PG just checked and five of Amazon’s top ten fiction bestsellers (print plus ebook) were from Amazon’s house publishers.

 

 

12 thoughts on “Barnes & Noble, Amazon, Independents: Who’s Disrupting Whom?”

  1. “PG hasn’t seen any serious acknowledgment from traditional news and publishing sources that indie ebooks are one of Amazon’s most important competitive advantages over other online retailers. PG suggests it’s similar to a blind spot on the part of the same people with respect to the importance and value of romance titles.”

    This is a Forbes blog, they don’t admit to anything that they can’t suggest you buy stocks in. (Which is why they can’t get an angle on this – it’s outside their little ways of thinking.)

  2. The OP might be right.
    Maybe B&N did recognize the existential threat of online and simply failed to execute. After all, they have never shown any great competence in technical matters this century:

    – at its peak, Nook controlled over a quarter of the US ebook market yet Nook lost (by their accounting) some $260M that year and by their accounting they have never turned a profit selling ebooks.

    – back in 2010 they tried to undercut Amazon on ereader pricing, seemingly unaware that the build cost of the Kindle2 was significantly lower than the Nook. Amazon promptly matched and undercut B&N. The whole “price war” was over in four hours.

    – they gave the Nook the ability to open generic ADOBE DRM ebooks sold by competitors while simultaneously refusing to sell ebooks in that format. Or to sell their own ebooks beyond US borders. When they moved the ereader market to near-cost pricing, this made the Nook extremely attractive to buyers of generic ADOBE ebooks the world over. So they sold a lot of ereaders that never generated a single ebook sale for them. This also made it easier for Nook store ebook customers to migrate their libraries to non-Nook hardware once the Nook’s viability became questionable.

    – they released several electronic gadgets without (apparently) checking to see what existing patents they might need to license and when the patent holder came calling, they refused to deal and forced a legal showdown where there defense was to accuse Microsoft of bullying. When it turned out they couldn’t actually pay to license the patents, Microsoft offered a cash infusion in return for a Nook app for Windows 8 and a piece of the revenues generated by the app. And then B&N failed to meet all deadlines for the, failed to fix bugs, and forced MS to fix their app. In the end they had to return what remained of the MS cash infusion.

    – they released a line of tablets that could only run games and videos from the Nook appstore without doing much to actually provide games and media.
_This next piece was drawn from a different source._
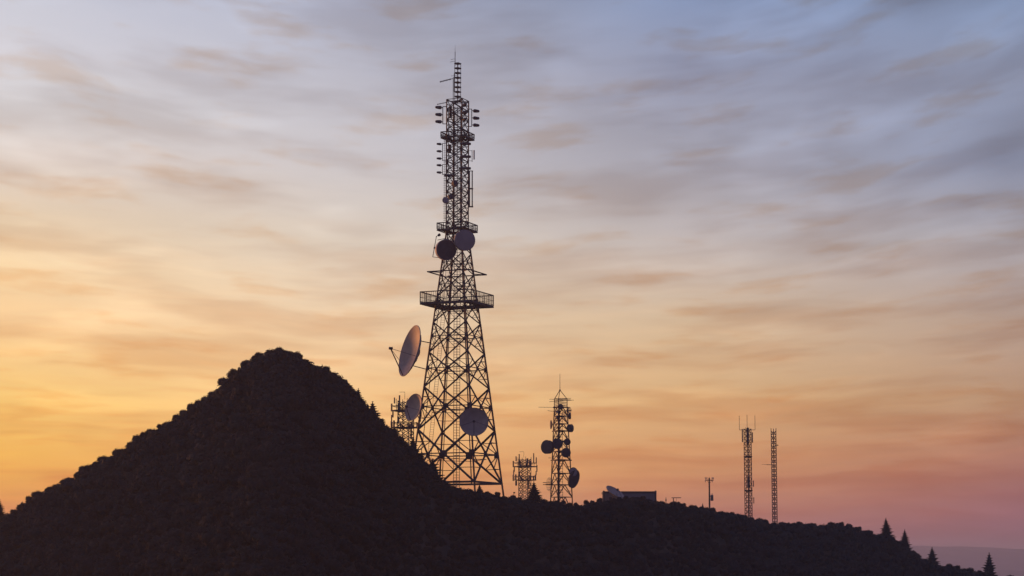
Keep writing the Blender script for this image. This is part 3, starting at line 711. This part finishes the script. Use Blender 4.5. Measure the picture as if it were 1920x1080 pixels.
for du, vt in ((-14.6, 779.5), (0, 778), (14.8, 779)):
    a = P(1401+du, 806, MY); mb.tube(a, (a.x, MY, mz(vt)), .045, 5)
mb.bar(P(1386.2, 806, MY), P(1416, 806, MY), .09); mb.build('whip_antenna', STEEL, M1)
for (u, v0, v1, w, dy) in ((1391.4, 804.5, 829, 2.0, -.3), (1410.8, 810.5, 830, 2.0, .2), (1400.6, 803, 834, 4.0, -.9), (1402, 894, 914, 4.2, -.9), (1412.6, 901, 912.8, 1.4, 0), (1413.3, 932.3, 944, 1.4, 0)):
    a, c_ = P(u, v0, MY), P(u, v1, MY); mb = MB(); mb.box((a.x, MY+dy, (a.z+c_.z)/2), mg(w), .16, a.z-c_.z)
    for q in (.2, .8): zq = c_.z+(a.z-c_.z)*q; mb.bar((a.x, MY+dy, zq), (b.x+(a.x-b.x)*.3, MY, zq), .05)
    mb.build('panel_antenna', PANEL, M1)
b = mast_base(1452.6)
M2 = thing('antenna_mast', b, 'rightmost slender lattice mast with a single thin rod sticking out to the left', 'mast')
zt = mz(808); n = 21; zs = [b.z-.3]+[b.z+.3+(zt-b.z-.3)*i/n for i in range(n+1)]
cn2 = lattice(M2, b.x, MY, zs, lambda q: mg(5.3), 3, math.radians(84), .12, .075, horiz=False)
mb = MB()
for k in range(3): p = cn2(k, zt); mb.bar(p, p+Vector((0, 0, mg(4.8))), .12)
mb.build('leg_stub', STEEL, M2)
mb = MB(); mb.tube(P(1448.5, 871.6, MY-.3), P(1437, 871.1, MY-.3), .06, 6); mb.tube(P(1437, 871.1, MY-.3), P(1428.4, 870.5, MY-.3), .03, 6); mb.build('rod_antenna', STEEL, M2)
mb = MB(); mb.tube(P(1452, 834.5, MY-.4), P(1459.8, 834.9, MY-.4), .06, 6); mb.bar(P(1457.3, 833, MY-.4), P(1457.3, 836.4, MY-.4), .08); mb.build('rod_antenna', STEEL, M2)

# ------------------------------------------------------------------ building and its dish
BY = 366.0; bx0, bx1 = P(1130.8, 930, BY).x, P(1230.6, 930, BY).x; zt = float(zpix(921.6, BY)); bcx = (bx0+bx1)/2; bz = min(gh(bx0, BY), gh(bx1, BY))-.4
Bd = thing('utility_building', (bcx, BY+3, bz), 'low flat-roofed grey building showing above the trees behind a pale dish', 'building')
wd = bx1-bx0
mb = MB(); mb.box((bcx, BY+3, (bz+zt-.3)/2), wd-.2, 6, zt-.3-bz)
mb.build('wall', WALL, Bd)
rib = MB()
for i in range(1, 14): rib.bar((bx0+wd*i/14, BY-.02, bz), (bx0+wd*i/14, BY-.02, zt-.35), .06, .06)
rib.build('wall_seam', WALL, Bd)
for x in (bx0+.12, bx1-.12):
    MB().box((x, BY+.02, (bz+zt)/2+.06), .3, .3, zt-bz+.16).build('corner_post', FASCIA, Bd)
MB().box((bcx, BY+3, zt-.13), wd-.02, 6.1, .34).build('roof', FASCIA, Bd)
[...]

The hardware was good, the support system awful. They ended up with a massive write-off on unsold tablets.

    – at a point tablet sales were clearly leveling off and sales moving to cheap models (Fire Tablets) they committed to selling a million high-priced Samsung tablets. They fell about 800,000 units short.

    – over the years they have spent more time and effort limiting what Nook owners can do with their readers than fixing bugs.
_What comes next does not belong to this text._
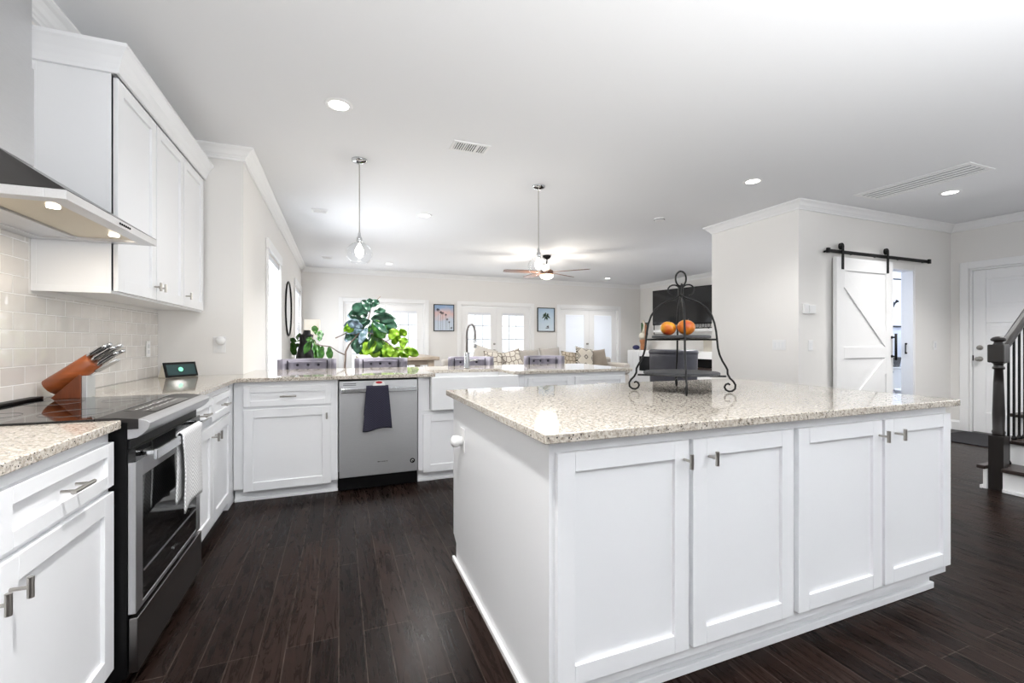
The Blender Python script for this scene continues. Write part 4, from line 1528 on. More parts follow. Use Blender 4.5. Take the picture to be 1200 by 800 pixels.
MB().lathe([(0.034, 1.155), (0.028, 1.165), (0.026, 1.175), (0.044, 1.185), (0.046, 1.197), (0.036, 1.21), (0.018, 1.218), (0.001, 1.22)], (0, 0, 0), 24, cap=False).build('cap', M['newelwood'], r2, smooth=True)
# railing along the far side of the flight
r = thing('stair_railing', 'dark wooden handrail carried on thin black iron balusters', 'railing', (0, 0, 0))
hx0, hz_0 = NX + 0.0505, 1.13
hx1 = SX + NS * RUN
sl = RISE / RUN
hp = [(-0.03, -0.03), (0.03, -0.03), (0.034, -0.008), (0.026, 0.014), (0.012, 0.026), (-0.012, 0.026), (-0.026, 0.014), (-0.034, -0.008)]
b = MB()
A = [b.bm.verts.new((hx0, NY + y, hz_0 + z)) for y, z in hp]
B = [b.bm.verts.new((hx1, NY + y, hz_0 + z + (hx1 - hx0) * sl)) for y, z in hp]
b.bm.faces.new(A)
b.bm.faces.new(list(reversed(B)))
for i in range(8):
    b.bm.faces.new((A[i], A[(i + 1) % 8], B[(i + 1) % 8], B[i]))
b.build('handrail', M['newelwood'], r)
for k in range(NS):
    for dx in (0.06, 0.145, 0.23):
        x = SX + k * RUN + dx - 0.02
        if x < NX + 0.07:
            continue
        zb = (k + 1) * RISE
        zt = hz_0 - 0.031 + (x - hx0) * sl
        b = MB()
        b.box(x - 0.0065, x + 0.0065, NY - 0.0065, NY + 0.0065, zb + 0.0005, zt)
        b.lathe([(0.016, 0.0006), (0.018, 0.012), (0.010, 0.03), (0.0075, 0.034)], (x, NY, zb), 8)
        b.build('baluster', M['black_metal'], r)

# entry mat
tag(MB().box(6.72, 7.62, 2.25, 3.22, 0.001, 0.012).build('door_mat', M['rug'], None, bevel=0.003), 'charcoal mat lying inside the entry door', 'mat')

# ---------------------------------------------------------------- ceiling fixtures
def downlight(x, y, label, power=11):
    o = thing('recessed_light', label, 'ceiling light', (x, y, CEIL), 0, 'round recessed ceiling lights')
    MB().lathe([(0.062, -0.001), (0.064, -0.007), (0.088, -0.004), (0.09, -0.001)], (0, 0, 0), 28, cap=False).build('trim_ring', M['trim'], o, smooth=True)
    MB().lathe([(0.0615, -0.001), (0.0615, -0.005)], (0, 0, 0), 24).build('lens', M['can'], o)
    l = lamp('recessed_light_beam', 'SPOT', (x, y, CEIL - 0.02), power, 0.06, (0, 0, 0), (1.0, 0.988, 0.97))
    l.data.spot_size = 2.3
    l.data.spot_blend = 0.8
    return o


downlight(0.0, 3.13, 'round recessed light nearest the tall wall cabinets, left of the square vent', 35)
downlight(0.99, 5.48, 'round recessed light between the two glass pendants', 330)
downlight(3.75, 3.15, 'round recessed light left of the boxed wall corner', 60)
downlight(5.95, 2.63, 'round recessed light beside the long return grille', 60)
downlight(6.18, 9.3, 'round recessed light near the far right corner of the ceiling', 75)
downlight(0.94, 9.15, 'round recessed light above the far dining end, left of the fan', 95)
downlight(0.02, 1.05, 'added unseen recessed fill light over the aisle between range and island', 170)  # off-frame can added to light the island end
downlight(6.3, 5.7, 'added hidden recessed fill light behind the boxed wall corner, over the armchair side', 420)  # hidden can added to brighten the right and back walls
downlight(6.2, 1.75, 'added unseen recessed fill light over the stairs', 180)  # off-frame can added to brighten the entry wall


def grille(label, x0, x1, y0, y1, n, rz=0, name='ceiling_vent', along='y', split=None, back='vent'):
    cx, cy = (x0 + x1) / 2, (y0 + y1) / 2
    o = thing(name, label, 'vent', (cx, cy, CEIL), rz, 'white ceiling vents')
    w_, h_ = (x1 - x0) / 2, (y1 - y0) / 2
    f_ = min(0.03, w_ * 0.25, h_ * 0.25)
    b = MB()
    b.box(-w_, w_, -h_, -h_ + f_, -0.008, -0.001)
    b.box(-w_, w_, h_ - f_, h_, -0.008, -0.001)
    b.box(-w_, -w_ + f_, -h_ + f_, h_ - f_, -0.008, -0.001)
    b.box(w_ - f_, w_, -h_ + f_, h_ - f_, -0.008, -0.001)
    if split:
        for q in split:
            xx = -w_ + 2 * w_ * q
            b.box(xx - 0.006, xx + 0.006, -h_ + f_, h_ - f_, -0.008, -0.001)
    b.build('frame', M['trim'], o)
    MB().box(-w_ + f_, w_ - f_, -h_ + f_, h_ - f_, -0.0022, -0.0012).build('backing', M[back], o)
    b = MB()
    for k in range(n):
        if along == 'y':   # slats running along x
            y = -h_ + f_ + (2 * h_ - 2 * f_) * (k + 0.5) / n
            tt = (2 * h_ - 2 * f_) / n * 0.22
            b.box(-w_ + f_, w_ - f_, y - tt, y + tt, -0.007, -0.0024)
        else:
            x = -w_ + f_ + (2 * w_ - 2 * f_) * (k + 0.5) / n
            tt = (2 * w_ - 2 * f_) / n * 0.22
            b.box(x - tt, x + tt, -h_ + f_, h_ - f_, -0.007, -0.0024)
    b.build('slats', M['trim'], o)
    return o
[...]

    And that’s just a sampling of their hardware failings. No need to go into their ebookstore failings, like the downlisting of Indie romance titles, their catfight with DC over a handful of graphic novels, and their lead in assembling a B&M boycott of APub titles that has (almost certainly) led to the creation of AmazonBooks.
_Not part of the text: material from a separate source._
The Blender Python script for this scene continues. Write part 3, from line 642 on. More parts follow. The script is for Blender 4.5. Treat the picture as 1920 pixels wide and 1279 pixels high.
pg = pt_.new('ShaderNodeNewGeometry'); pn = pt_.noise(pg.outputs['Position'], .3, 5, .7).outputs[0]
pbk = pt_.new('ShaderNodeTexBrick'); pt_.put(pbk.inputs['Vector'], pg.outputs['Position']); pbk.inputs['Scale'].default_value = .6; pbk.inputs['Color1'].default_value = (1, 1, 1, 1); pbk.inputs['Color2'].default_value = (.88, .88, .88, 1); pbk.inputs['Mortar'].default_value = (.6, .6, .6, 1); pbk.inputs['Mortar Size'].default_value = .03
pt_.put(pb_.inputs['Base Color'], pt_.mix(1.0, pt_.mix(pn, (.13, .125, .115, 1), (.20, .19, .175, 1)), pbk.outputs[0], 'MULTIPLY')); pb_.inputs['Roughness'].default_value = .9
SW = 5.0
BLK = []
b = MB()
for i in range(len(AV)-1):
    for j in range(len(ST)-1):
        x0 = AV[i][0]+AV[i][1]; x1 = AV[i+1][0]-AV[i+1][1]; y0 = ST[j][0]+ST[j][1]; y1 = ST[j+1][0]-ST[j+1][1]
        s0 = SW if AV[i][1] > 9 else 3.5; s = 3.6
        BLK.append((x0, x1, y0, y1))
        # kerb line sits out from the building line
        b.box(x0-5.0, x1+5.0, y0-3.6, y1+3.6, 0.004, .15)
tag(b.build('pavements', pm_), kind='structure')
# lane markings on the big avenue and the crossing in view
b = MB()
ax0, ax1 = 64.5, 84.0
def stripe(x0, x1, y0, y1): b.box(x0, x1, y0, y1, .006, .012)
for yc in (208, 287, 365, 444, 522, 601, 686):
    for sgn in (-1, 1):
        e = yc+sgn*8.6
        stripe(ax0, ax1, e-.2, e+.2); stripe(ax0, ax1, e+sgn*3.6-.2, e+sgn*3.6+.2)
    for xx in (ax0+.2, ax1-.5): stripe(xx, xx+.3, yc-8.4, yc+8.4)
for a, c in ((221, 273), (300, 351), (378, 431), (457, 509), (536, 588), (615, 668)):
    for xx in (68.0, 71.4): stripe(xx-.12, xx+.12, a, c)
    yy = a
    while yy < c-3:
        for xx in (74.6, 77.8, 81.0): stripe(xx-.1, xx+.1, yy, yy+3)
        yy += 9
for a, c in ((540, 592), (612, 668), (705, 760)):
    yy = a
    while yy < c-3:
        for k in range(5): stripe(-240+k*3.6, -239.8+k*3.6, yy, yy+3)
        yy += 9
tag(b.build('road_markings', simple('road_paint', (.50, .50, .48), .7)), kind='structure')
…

    Let’s face it, it really doesn’t matter if they saw the challenges coming since they failed miserably at each and every one.

  3. PG hasn’t seen any serious acknowledgment from traditional news and publishing sources that indie ebooks are one of Amazon’s most important competitive advantages over other online retailers.

    I haven’t seen it either, but I do observe news stories are managed everyday to further the agenda favored by the news outlets. When they don’t like an outcome, they don’t report it.

    We see one article after another ignoring independents when sales are tallied up. It’s not ignorance. Its intentional.

  4. For myself, the opportunity to buy used books that were out of print and very hard to find at either independents or the big box sellers was what initially drove me to Amazon. Once I got used to that, it was an easy step to buying new books there. And then to buying camping gear…and clothes…and computer kit…and housewares…and groceries…

  5. I disagree with PG. Online books from B&N and Amazon weren’t fungible. A book from Amazon actually shipped when they said it would .A book from B&N that the site said would ship in 2 days used to regularly not ship for weeks – and the website never updated to reflect a slower shipping estimate. I gave up on B&N online very quickly after a few experiences like that.

  6. The importance of Amazon’s self-publishing platform and its own imprints is difficult to overstate. An Amazon dependant on traditional publishing for the supply of all of its books would be a very different company in a very different industry. Had the Big 5 been less moribund and had just a touch of vision they may well now still dominate the market. We probably all have our own ideas about what they could have done to best counter the threat of Amazon had they recognised it in time. Instead, Amazon has its own huge supply of new books and authors and a revenue stream of at least 30% of each sale into the indefinite future. And it is leveraging this supply of books to take an ever increasing share of the overall market at the expense of the Big 5. The Big 5’s attempts to differentiate their books on the basis of quality and the value of their curatorship have largely failed. Because so many Big 5 books are sold through Amazon, Amazon has a huge influence over the discovery process which is now so important, and Big 5 titles are mixed in with Amazon’s own books and prominent KDP titles on Amazon’s web pages. The once much prized prominent placement in Brick and Mortar bookstores and the associated payola is now far less important and continues to decline. Whilst placement on traditional best seller lists is still important, Amazon has established its own far more accurate and more transparent bestseller lists which I expect will slowly gain ground. And, of course, Amazon is expanding its own brick and mortar stores which showcase Amazon hardware as well as APub and KDP titles. In fact, I can see many readers being attracted to Amazon physical stores just to see different titles to the same tradpub ones carried in more traditional book stores. I look forward to them opening such stores in Australia.

    Much of this stems from Amazon’s timely establishment of KDP.

    • About the credibility of bestseller lists: at the recent NYT stockholders meeting, an activist stockholder brought up the matter of anti-conservative bias in the “bestseller” list, demanding an audit of the list’s process and data on the basis of discrepancies between the rankings of high-selling conservative books on the NYT list and at Amazon with the assumed accuracy of the Amazon numbers as the proof of bias.

      With Amazon moving such a big portion of all tradpub books their rankings are increasingly being seen as representative of the market as a whole. This benchmark role used to be filled by B&N.